Le doyen de l’Assemblée nationale a annoncé hier qu’il quittera la vie politique en octobre prochain, après avoir été député d’Abitibi-Ouest pendant 42 ans, sans interruption. Dans une entrevue exclusive auJournal, François Gendron trace le bilan de sa vie politique. Élu pour la première fois dans le premier gouvernement péquiste de René Lévesque, il partage également ses observations sur l’évolution du Québec depuis 1976.
À 73 ans, vous semblez toujours en bonne forme physique. Pourquoi quitter la vie politique maintenant ?
La raison, c’est la perte de temps dans les aéroports et dans les autos. J’ai déjà fait 60 fois le tour de la terre, juste en déplacements dans mon comté ! Tout ça, additionné à l’âge que j’aurai aux prochaines élections. Je ne trouve pas ça sérieux de prendre un engagement de quatre ans à 74 ans.
Craignez-vous de vous ennuyer en prenant votre retraite de la vie politique ?
Est-ce que j’ai une assez grande inquiétude sur la suite des choses ? La réponse, c’est oui. Il faut que je reste actif, que je m’implique, mais à un rythme moins soutenu.
J’ai l’habitude de vivre avec un horaire chargé, j’ai une vie active et trépidante.
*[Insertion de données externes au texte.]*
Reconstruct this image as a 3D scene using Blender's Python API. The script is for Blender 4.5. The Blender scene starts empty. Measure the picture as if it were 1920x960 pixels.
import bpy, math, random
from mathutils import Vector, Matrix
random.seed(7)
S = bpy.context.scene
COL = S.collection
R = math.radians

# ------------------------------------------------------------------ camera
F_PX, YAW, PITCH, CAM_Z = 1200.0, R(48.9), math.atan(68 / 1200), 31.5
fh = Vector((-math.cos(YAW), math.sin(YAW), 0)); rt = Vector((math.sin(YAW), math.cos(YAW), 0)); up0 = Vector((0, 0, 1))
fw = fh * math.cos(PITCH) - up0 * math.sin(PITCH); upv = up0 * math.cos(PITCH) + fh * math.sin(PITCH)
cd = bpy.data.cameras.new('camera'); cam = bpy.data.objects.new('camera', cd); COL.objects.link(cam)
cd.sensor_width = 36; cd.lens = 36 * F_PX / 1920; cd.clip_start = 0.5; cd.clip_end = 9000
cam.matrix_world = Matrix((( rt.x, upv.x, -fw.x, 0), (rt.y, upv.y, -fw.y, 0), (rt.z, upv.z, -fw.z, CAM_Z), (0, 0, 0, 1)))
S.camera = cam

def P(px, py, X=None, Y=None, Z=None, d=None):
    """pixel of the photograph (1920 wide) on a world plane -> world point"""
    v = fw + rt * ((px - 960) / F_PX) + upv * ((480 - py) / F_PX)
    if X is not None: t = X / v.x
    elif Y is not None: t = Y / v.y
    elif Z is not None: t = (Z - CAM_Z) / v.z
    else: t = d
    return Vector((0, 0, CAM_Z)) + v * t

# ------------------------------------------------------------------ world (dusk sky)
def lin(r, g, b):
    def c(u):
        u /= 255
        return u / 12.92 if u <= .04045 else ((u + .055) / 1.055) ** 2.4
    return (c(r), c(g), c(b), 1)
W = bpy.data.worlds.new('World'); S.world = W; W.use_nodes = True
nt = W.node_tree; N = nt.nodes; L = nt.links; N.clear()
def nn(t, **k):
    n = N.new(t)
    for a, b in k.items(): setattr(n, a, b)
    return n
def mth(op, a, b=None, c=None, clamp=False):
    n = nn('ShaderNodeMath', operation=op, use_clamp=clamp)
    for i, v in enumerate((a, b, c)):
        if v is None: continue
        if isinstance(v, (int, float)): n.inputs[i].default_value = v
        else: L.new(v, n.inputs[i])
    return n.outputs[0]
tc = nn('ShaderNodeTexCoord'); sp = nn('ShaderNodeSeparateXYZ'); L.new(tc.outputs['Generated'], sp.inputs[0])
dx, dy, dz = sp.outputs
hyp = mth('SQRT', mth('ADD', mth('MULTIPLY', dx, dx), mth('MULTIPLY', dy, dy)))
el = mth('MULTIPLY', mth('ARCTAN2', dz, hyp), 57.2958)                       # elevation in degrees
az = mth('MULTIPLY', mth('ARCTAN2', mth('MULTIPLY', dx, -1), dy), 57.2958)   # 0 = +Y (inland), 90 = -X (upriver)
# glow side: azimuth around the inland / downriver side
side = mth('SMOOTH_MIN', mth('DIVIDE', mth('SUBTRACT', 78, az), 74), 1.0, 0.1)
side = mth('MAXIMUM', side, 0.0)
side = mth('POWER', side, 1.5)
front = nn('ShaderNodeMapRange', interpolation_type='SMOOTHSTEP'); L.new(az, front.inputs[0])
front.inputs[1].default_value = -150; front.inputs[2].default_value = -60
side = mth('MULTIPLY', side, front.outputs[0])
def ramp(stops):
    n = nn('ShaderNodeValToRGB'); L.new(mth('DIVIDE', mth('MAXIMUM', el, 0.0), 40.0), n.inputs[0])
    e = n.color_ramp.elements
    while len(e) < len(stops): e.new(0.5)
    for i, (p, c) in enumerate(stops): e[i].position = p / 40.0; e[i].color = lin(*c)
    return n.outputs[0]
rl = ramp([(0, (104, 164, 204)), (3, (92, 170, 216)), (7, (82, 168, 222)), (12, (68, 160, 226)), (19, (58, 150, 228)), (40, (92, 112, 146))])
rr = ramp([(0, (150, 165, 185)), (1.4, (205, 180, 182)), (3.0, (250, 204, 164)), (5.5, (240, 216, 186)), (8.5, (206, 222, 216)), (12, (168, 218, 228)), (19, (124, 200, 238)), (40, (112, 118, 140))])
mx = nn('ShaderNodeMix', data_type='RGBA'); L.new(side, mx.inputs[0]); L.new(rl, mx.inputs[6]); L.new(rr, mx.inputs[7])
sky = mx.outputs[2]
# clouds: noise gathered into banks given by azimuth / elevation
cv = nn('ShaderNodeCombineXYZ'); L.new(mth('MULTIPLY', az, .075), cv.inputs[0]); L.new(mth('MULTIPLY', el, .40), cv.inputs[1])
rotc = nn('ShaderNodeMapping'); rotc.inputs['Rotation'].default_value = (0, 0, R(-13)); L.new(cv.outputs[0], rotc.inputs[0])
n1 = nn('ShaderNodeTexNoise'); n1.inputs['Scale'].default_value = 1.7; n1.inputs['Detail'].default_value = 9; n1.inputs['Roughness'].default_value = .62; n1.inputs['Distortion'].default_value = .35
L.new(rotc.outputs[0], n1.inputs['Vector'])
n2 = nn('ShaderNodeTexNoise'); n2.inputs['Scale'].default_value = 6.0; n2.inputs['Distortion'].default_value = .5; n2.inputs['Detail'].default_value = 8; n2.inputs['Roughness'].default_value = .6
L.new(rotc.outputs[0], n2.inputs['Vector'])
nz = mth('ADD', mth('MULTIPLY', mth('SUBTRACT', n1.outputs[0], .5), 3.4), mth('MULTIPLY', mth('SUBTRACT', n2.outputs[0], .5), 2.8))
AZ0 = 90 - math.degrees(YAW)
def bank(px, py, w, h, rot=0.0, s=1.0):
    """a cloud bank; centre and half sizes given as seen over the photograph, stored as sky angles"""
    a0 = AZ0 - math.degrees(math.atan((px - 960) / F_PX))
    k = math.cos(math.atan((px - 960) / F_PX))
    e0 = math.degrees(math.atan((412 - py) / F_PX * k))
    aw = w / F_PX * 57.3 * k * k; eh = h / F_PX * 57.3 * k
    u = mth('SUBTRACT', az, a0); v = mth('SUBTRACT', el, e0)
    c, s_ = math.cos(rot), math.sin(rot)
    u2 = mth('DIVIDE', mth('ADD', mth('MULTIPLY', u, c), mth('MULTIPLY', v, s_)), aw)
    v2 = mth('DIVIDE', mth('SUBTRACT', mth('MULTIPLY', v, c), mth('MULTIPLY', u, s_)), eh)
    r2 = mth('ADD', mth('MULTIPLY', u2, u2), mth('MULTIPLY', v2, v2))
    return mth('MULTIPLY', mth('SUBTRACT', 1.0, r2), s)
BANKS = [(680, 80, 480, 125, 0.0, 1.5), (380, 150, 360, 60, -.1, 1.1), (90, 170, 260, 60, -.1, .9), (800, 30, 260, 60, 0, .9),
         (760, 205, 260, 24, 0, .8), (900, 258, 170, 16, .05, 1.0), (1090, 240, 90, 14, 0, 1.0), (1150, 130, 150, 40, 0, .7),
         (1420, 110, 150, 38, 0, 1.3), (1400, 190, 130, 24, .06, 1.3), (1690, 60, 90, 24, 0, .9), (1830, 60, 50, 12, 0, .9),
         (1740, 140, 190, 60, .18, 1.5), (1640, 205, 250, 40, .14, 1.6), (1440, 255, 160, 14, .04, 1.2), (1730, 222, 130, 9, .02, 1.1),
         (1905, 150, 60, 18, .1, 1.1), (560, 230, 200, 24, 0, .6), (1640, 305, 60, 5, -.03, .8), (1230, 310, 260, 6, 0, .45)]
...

Alors, quand tu coupes ce lien-là, il y a un danger de te sentir un peu esseulé, perdu, que le téléphone ne sonne plus.
Avez-vous des plans d’après-carrière ?
Je veux servir, faire du bénévolat. Ça pourrait être de continuer à aller dans les écoles, parler aux jeunes, comme je le fais déjà. Ça me fait de la peine de voir qu’ils ont une trop grande méconnaissance de l’impact de la politique sur le citoyen.
Quel constat faites-vous de l’évolution de la politique au cours des quarante dernières années ?
La politique a énormément changé, négativement. On n’a plus le respect qu’on a déjà eu pour les hommes et les femmes politiques. J’ai préféré mes vingt premières années de vie politique aux vingt dernières.
Et il y a beaucoup de « commentateux », aujourd’hui, beaucoup d’opinions live, pas très réfléchies, pas très documentées. Aujourd’hui, je lis des affaires qui n’ont rien à voir avec la réalité. Le factuel est devenu secondaire.
Vous êtes venu en politique pour faire avancer deux causes : la social-démocratie et la souveraineté. Où en est le Québec, aujourd’hui, dans ces domaines ?
Sur la social-démocratie, on a avancé, certain. Le Québec, globalement, est un État progressiste, ouvert, moderne, avec énormément de considération pour les démunis. Je pense, par exemple, aux CPE qui aident à réduire le décrochage scolaire.
Mais sur la souveraineté, les appuis sont en baisse.
La souveraineté est en baisse, certain. On n’enseigne même pas l’histoire. Mais, pour une nation, c’est légitime d’aspirer à prendre toutes les décisions qui viennent avec le statut d’un État normal.
Qu’est-ce qui fait que l’appui à la souveraineté diminue de façon constante ?
D’une part, les souverainistes se sont éclatés entre eux. Deuxième facteur, on essaie toujours de « négativiser » à mort cette option décrite comme « dépassée ».
Il y a aussi l’individualisme. Il y a 20 ans, les gens parlaient de ce que le Québec devrait faire. Il y avait une volonté collective de faire des affaires en tant que société. Aujourd’hui, c’est « mon ski-doo, mon divorce, mon régime de retraite ». Me, myself and I.
Avez-vous bon espoir de voir le Québec accéder à la souveraineté d’ici 15 ans, 20 ans ?
Je ne suis pas futurologue. Je ne suis pas dans la tête de tous ces jeunes, que j’aime. Mais tous ces jeunes ont eu beaucoup plus de distractions liées à la consommation et à l’acquisition de biens. Ils ont le droit, mais j’ajouterais le bien de la nation.
En terminant, une quarantaine d’années sur la route, entre Québec et La Sarre, ça doit être difficile pour la vie de famille ?
Oui. Je suis très fier de mon résultat professionnel, mais est-ce qu’il y a d’autres aspects qui en ont souffert ? La réponse, c’est oui.
Quand j’ai décidé que mes enfants viendraient faire leurs études collégiales et universitaires à Québec, c’était pour être plus près d’eux, m’en occuper davantage. Parce que j’étais conscient que j’avais négligé pas mal l’étape du secondaire. C’est dur de le constater, mais ça fait aussi partie de la vie d’autres personnes et il suffit d’avoir l’intelligence de s’adapter.